Your objective – Give the number of lines in the data that hold the string "picture". Nothing else is needed.
== Material for the task ==
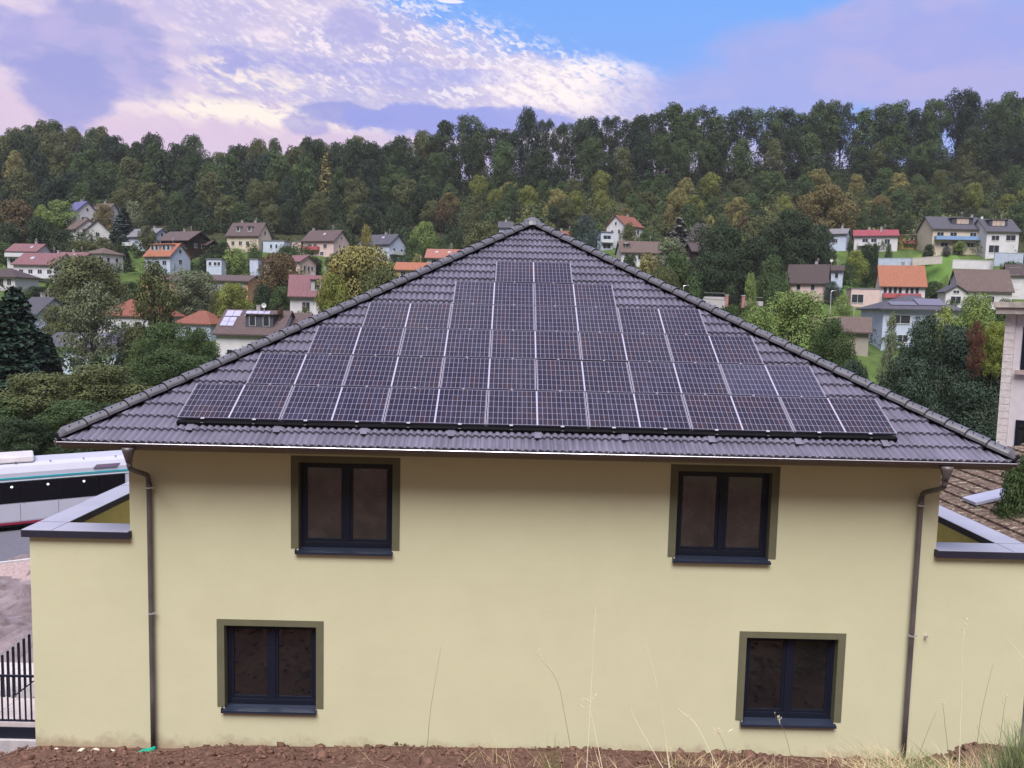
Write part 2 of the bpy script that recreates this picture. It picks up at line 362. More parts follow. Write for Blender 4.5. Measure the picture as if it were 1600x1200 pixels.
def house(name, label, px, py, Y, W, D, H, pitch, yaw, wall, roof, wins=(), chim=((.2, .3),), hip=False, group='houses across the valley', dorm=(), balc=None, over=.45, base=None, flatroof=False, skyl=(), cat='house', dishes=(), gablewood=False, wc=None):
    o = at(px, py, Y); z0 = o[2]
    anchors.append((o[0], o[1]+2, z0, 9.0 if W < 14 else W*.62))
    root = empty(name, (o[0], o[1], z0), R(yaw), label, cat, group)
    wm = wallm(wall); rm = roofm(roof); T = math.tan(R(pitch)); rh = T*D/2
    mb = MB()
    if flatroof or hip: mb.box(-W/2, W/2, -D/2, D/2, -4, H)
    else: mb.prism([(-D/2, -4), (D/2, -4), (D/2, H), (0, H+rh), (-D/2, H)], -W/2, W/2, 'x')
    mb.build('wall', wm, root)
    if gablewood and not hip:
        g = MB()
        for sx_ in (-1, 1):
            a = sx_*(W/2+.003); bb = sx_*(W/2+.05)
            g.prism([(-D/2+.1, H+.1), (D/2-.1, H+.1), (0, H+rh-.05)], min(a, bb), max(a, bb), 'x')
        g.build('gable_boarding', flat('render_wood', C_['wood'], .9, .2), root)
    r = MB(); th = .22
    if flatroof:
        r.box(-W/2-over, W/2+over, -D/2-over, D/2+over, H+.003, H+.3)
    elif hip:
        ov = over; e = H-T*ov; x1, y1 = W/2+ov, D/2+ov; top = e+T*y1; rx = max(x1-y1, 0.01)
        for dz_ in (0,):
            A = [(-x1,-y1,e),(x1,-y1,e),(x1,y1,e),(-x1,y1,e)]; A2 = [(p[0],p[1],p[2]+th) for p in A]; r0 = (-rx,0,top+th); r1 = (rx,0,top+th)
            r.quad(A2[0],A2[1],r1,r0); r.quad(A2[2],A2[3],r0,r1); r.quad(A2[1],A2[2],r1); r.quad(A2[3],A2[0],r0)
            for i in range(4): j = (i+1)%4; r.quad(A[i],A[j],A2[j],A2[i])
            r.quad(*A[::-1])
    else:
        y1 = D/2+over; e = H-T*over
        r.prism([(-y1, e+.01), (0, H+rh+.01), (y1, e+.01), (y1, e+th+.01), (0, H+rh+th+.03), (-y1, e+th+.01)], -W/2-over, W/2+over, 'x')
    ro = r.build('roof', rm, root)
    zr = lambda yy: H+rh+th - T*abs(yy)
    for (cx_, cy_) in chim:
        if flatroof: zc = H+.3
        else: zc = zr(cy_*D/2)
        c = MB(); xx, yy = cx_*W/2, cy_*D/2
        c.box(xx-.32, xx+.32, yy-.3, yy+.3, zc-.5, H+rh+.95 if not flatroof else H+1.2); c.box(xx-.4, xx+.4, yy-.38, yy+.38, H+rh+.953 if not flatroof else H+1.203, H+rh+1.08 if not flatroof else H+1.35)
        c.build('chimney', flat('chimney_'+('w' if roof in ('salmon',) else 'g'), (.35, .32, .34), .9, .15), ro)
    if not flatroof and not hip:
        g = MB(); y1 = D/2+over; e = H-T*over; g.box(-W/2-over, W/2+over, -y1-.13, -y1-.003, e-.02, e+.12); g.build('gutter', MT['gutter'], ro)
        g = MB(); a = W*.22; g.box(a-.03, a+.03, -.03, .03, H+rh, H+rh+1.9)
        for q in range(3): g.box(a-.5+q*.1, a+.5-q*.1, -.02, .02, H+rh+1.3+q*.22, H+rh+1.34+q*.22)
        if int(abs(px)) % 2 == 0: g.build('aerial', MT['concrete'], ro)
    if Y > 160: root.scale = (.87, .87, .92)
    for (face, x, z, ww, hh) in wins: window(root, face, W, D, x, z, ww, hh)
    for (x, yy, ww, hh) in skyl:          # roof windows lie on the front slope
        s = MB(); yc = -yy*D/2
        def P(a, b, lift): return (x+a, yc-b*math.cos(R(pitch)), H+rh+th-T*abs(yc)-b*math.sin(R(pitch))+lift/math.cos(R(pitch)))
        A = [P(-ww/2,-hh/2,.02),P(ww/2,-hh/2,.02),P(ww/2,hh/2,.02),P(-ww/2,hh/2,.02)]; B = [P(-ww/2,-hh/2,.13),P(ww/2,-hh/2,.13),P(ww/2,hh/2,.13),P(-ww/2,hh/2,.13)]
        for i in range(4): j = (i+1)%4; s.quad(A[i],A[j],B[j],B[i])
        s.cur = 1; s.quad(*B[::-1]); s.build('roof_window', [WF(), flat('skyglass', (.35,.36,.46), .2, .05)], ro)
    for (x, ww, hh, yb, dc) in dorm:      # dormers on the front slope
        d = MB(); yf = -yb*D/2; zf = H+rh+th-T*abs(yf)
        yback = -(H+rh+th-(zf+hh))/T if T else 0
        d.prism([(yf, zf-.3), (yf, zf+hh), (yback+.3, zf+hh), (yf+.8+(hh/T), zf-.2+hh*.2)], x-ww/2, x+ww/2, 'x')
        dd = d.build('dormer', wallm(dc) if dc in C_ else roofm(dc), ro)
        q = MB(); q.box(x-ww/2-.2, x+ww/2+.2, yf-.3, yback+.35, zf+hh+.003, zf+hh+.16); q.build('dormer_roof', rm, ro)
        nwin = max(1, round(ww/2.1)) if ww > 4 else max(1, int(ww/1.25))
        for i in range(nwin):
            xc = x-ww/2+ww*(i+.5)/nwin if ww <= 5 else x+(i-(nwin-1)/2)*1.25; v = MB(); wv = min(.95, ww/nwin-.3)
            v.box(xc-wv/2-.07, xc+wv/2+.07, yf-.05, yf-.002, zf+.2, zf+hh-.12); v.cur = 1; v.box(xc-wv/2, xc+wv/2, yf-.07, yf-.052, zf+.28, zf+hh-.2)
            v.build('dormer_window', [WF(), MT['glassfar'] if ww <= 5 else flat('drawn_curtain', (.50, .36, .30), .6, .2)], ro)
    if balc:                              # (face, x0, x1, z, depth, colour)
        for (face, x0, x1, z, dep, cc) in balc:
            b = MB()
            if face == 'f':
                b.box(x0, x1, -D/2-dep, -D/2-.003, z-.18, z); b.cur = 1
                b.box(x0, x1, -D/2-dep-.05, -D/2-dep+.02, z-.15, z+.95); b.box(x0-.04, x0+.03, -D/2-dep+.025, -D/2-.003, z+.01, z+.95); b.box(x1-.03, x1+.04, -D/2-dep+.025, -D/2-.003, z+.01, z+.95)
            elif face == 'r':
                b.box(W/2+.003, W/2+dep, x0, x1, z-.18, z); b.cur = 1
                b.box(W/2+dep-.02, W/2+dep+.05, x0, x1, z-.15, z+.95)
            else:
                b.box(-W/2-dep, -W/2-.003, x0, x1, z-.18, z); b.cur = 1
                b.box(-W/2-dep-.05, -W/2-dep+.02, x0, x1, z-.15, z+.95)
            b.build('balcony', [MT['concrete'], flat('balc_%s' % (cc,), {'wood': (.10,.05,.035), 'blue': (.22,.34,.58), 'red': (.42,.10,.12), 'white': (.6,.6,.66), 'dark': (.04,.03,.03)}[cc], .7)], root)
    for (x, z) in dishes:
        d = MB(); n = 14
        cpt = (x, -.1*D, z)
        for i in range(n):
            a0, a1_ = 2*math.pi*i/n, 2*math.pi*(i+1)/n
            d.quad((x, -.1*D+.12, z), (x+.42*math.cos(a0), -.1*D, z+.42*math.sin(a0)), (x+.42*math.cos(a1_), -.1*D, z+.42*math.sin(a1_)))
        d.box(x-.03, x+.03, -.1*D+.12, -.1*D+.18, z-1.1, z)
        d.build('satellite_dish', flat('dish', (.62,.62,.64), .5), ro)
    return root
def ws(face, xs, z, w=1.1, h=1.2): return [(face, x, z, w, h) for x in xs]

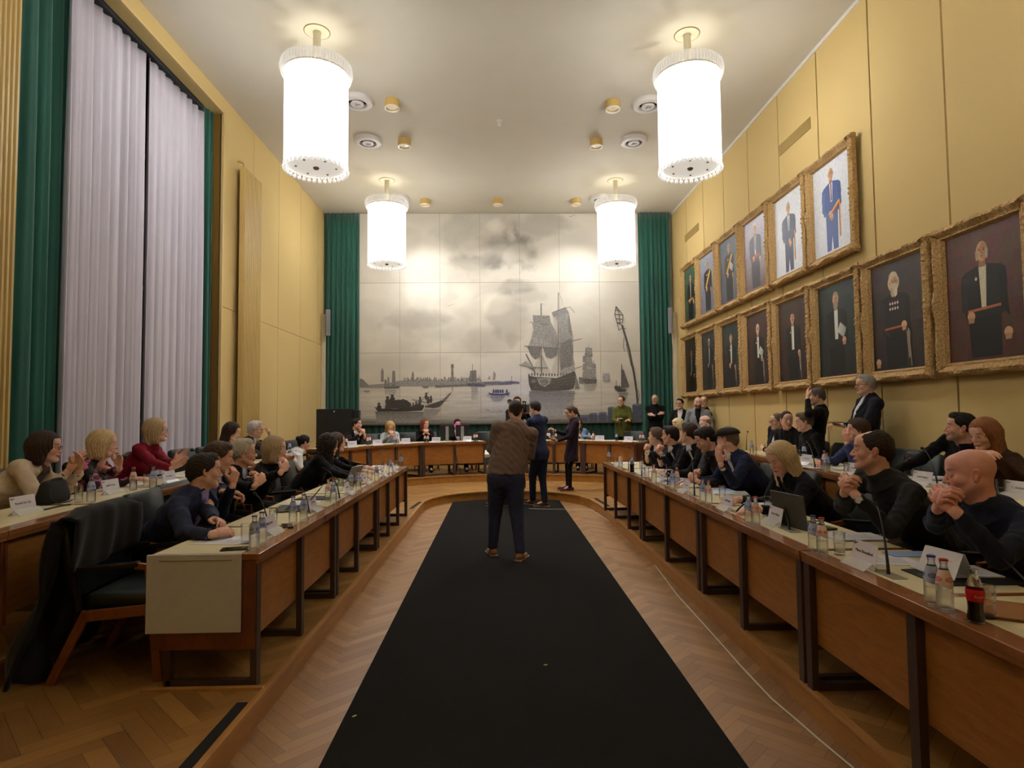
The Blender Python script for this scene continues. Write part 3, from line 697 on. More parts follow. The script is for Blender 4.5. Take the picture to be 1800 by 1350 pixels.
for k in range(8): iline([(360+k*10, 1005-k*3), (364+k*10, 975-k*1.5)], 1.6, .25, B)
for k in range(16): iell(168+k*17, 1008+rnd.uniform(-4, 3), 4, 9, .2, B)
ipoly([(440, 985), (470, 1090), (440, 1092), (446, 1020)], .34, B)
# second ship, faint ship, small sloop
for c, y0, y1, w0 in ((500, 880, 1050, 30), (522, 830, 1050, 46), (550, 925, 1050, 30)):
    iline([(c, y0), (c, y1)], 3, .26, B)
    for q_ in range(3): a = y0+15+(y1-y0-30)*q_/3; ipoly([(c-w0*.4, a), (c+w0*.4, a+3), (c+w0*.5, a+(y1-y0)*.24), (c-w0*.5, a+(y1-y0)*.22)], .38+.02*q_, B)
ipoly([(488, 1030), (570, 1034), (566, 1058), (500, 1060), (486, 1045)], .22, B); ipoly([(462, 1022), (492, 1024), (492, 1060), (466, 1060)], .28, B)
for k in range(10): iline([(522, 840), (478+k*10, 1035)], 1, .42, B)
for k in range(5): ipoly([(490+k*4, 1066+k*7), (570-k*4, 1066+k*7), (566-k*4, 1070+k*7), (494, 1070+k*7)], .44+.02*k, B)
for c in (612, 626, 640): iline([(c, 990), (c, 1046)], 1.6, .46, B); ipoly([(c-7, 1000), (c+6, 1000), (c+7, 1036), (c-8, 1036)], .50, B)
ipoly([(604, 1036), (648, 1036), (644, 1048), (608, 1048)], .44, B)
ipoly([(714, 985), (728, 975), (764, 1080), (716, 1088)], .24, B); ipoly([(712, 990), (718, 945), (724, 975)], .45, B); iline([(716, 945), (714, 1100)], 3, .22, B)
ipoly([(674, 1085), (746, 1094), (738, 1108), (700, 1110), (678, 1096)], .18, B); iline([(685, 1042), (687, 1090)], 3, .22, B)
for c in (680, 692, 705): iell(c, 1082, 6, 10, .16, B)
for k in range(6): ipoly([(696+k*2, 1116+k*9), (760-k*3, 1114+k*9), (756-k*3, 1119+k*9), (700, 1121+k*9)], .34+.03*k, B)
# beacon pole on the quay
iline([(720, 715), (760, 850), (790, 1000), (806, 1110), (812, 1180)], 12, .17, B)
iline([(722, 718), (742, 780), (748, 850), (775, 960)], 3, .22, B)
for a, b in (((683, 602), (676, 650)), ((683, 602), (725, 655)), ((683, 602), (700, 640)), ((676, 650), (690, 700)), ((725, 655), (722, 700)), ((690, 700), (722, 715)), ((676, 650), (725, 655)), ((690, 700), (722, 700)), ((700, 640), (708, 705)), ((683, 625), (712, 632)), ((680, 675), (724, 680))): iline([a, b], 4, .15, B)
iline([(690, 700), (700, 745), (718, 730), (742, 735)], 4, .17, B); iline([(730, 790), (726, 840), (735, 870)], 3, .2, B); iline([(815, 1100), (822, 1130), (815, 1170)], 3, .2, B)
# quay stones
ipoly([(450, 1248), (520, 1245), (640, 1250), (700, 1240), (835, 1250), (835, 1284), (450, 1290)], (.24, .25, .30), B)
for x0, x1, y0 in ((455, 515, 1252), (525, 572, 1236), (582, 628, 1230), (635, 672, 1198), (780, 835, 1182)):
    ipoly([(x0, 1286), (x0, y0+6), (x0+8, y0), (x1-6, y0-2), (x1, y0+4), (x1, 1284)], (.16, .17, .22), B)
    iell((x0+x1)/2, y0+4, (x1-x0)/2-2, 6, (.25, .26, .31), B)
ipoly([(42, 1296), (945, 1290), (945, 1298), (42, 1303)], .3, A)
ink.build('inked_ships', mat('mural_ink', None, .3, attr='paint', var=.45, scale=16, stretch=(1, 1, 3.5), detail=9), mural)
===
Worked solution – 2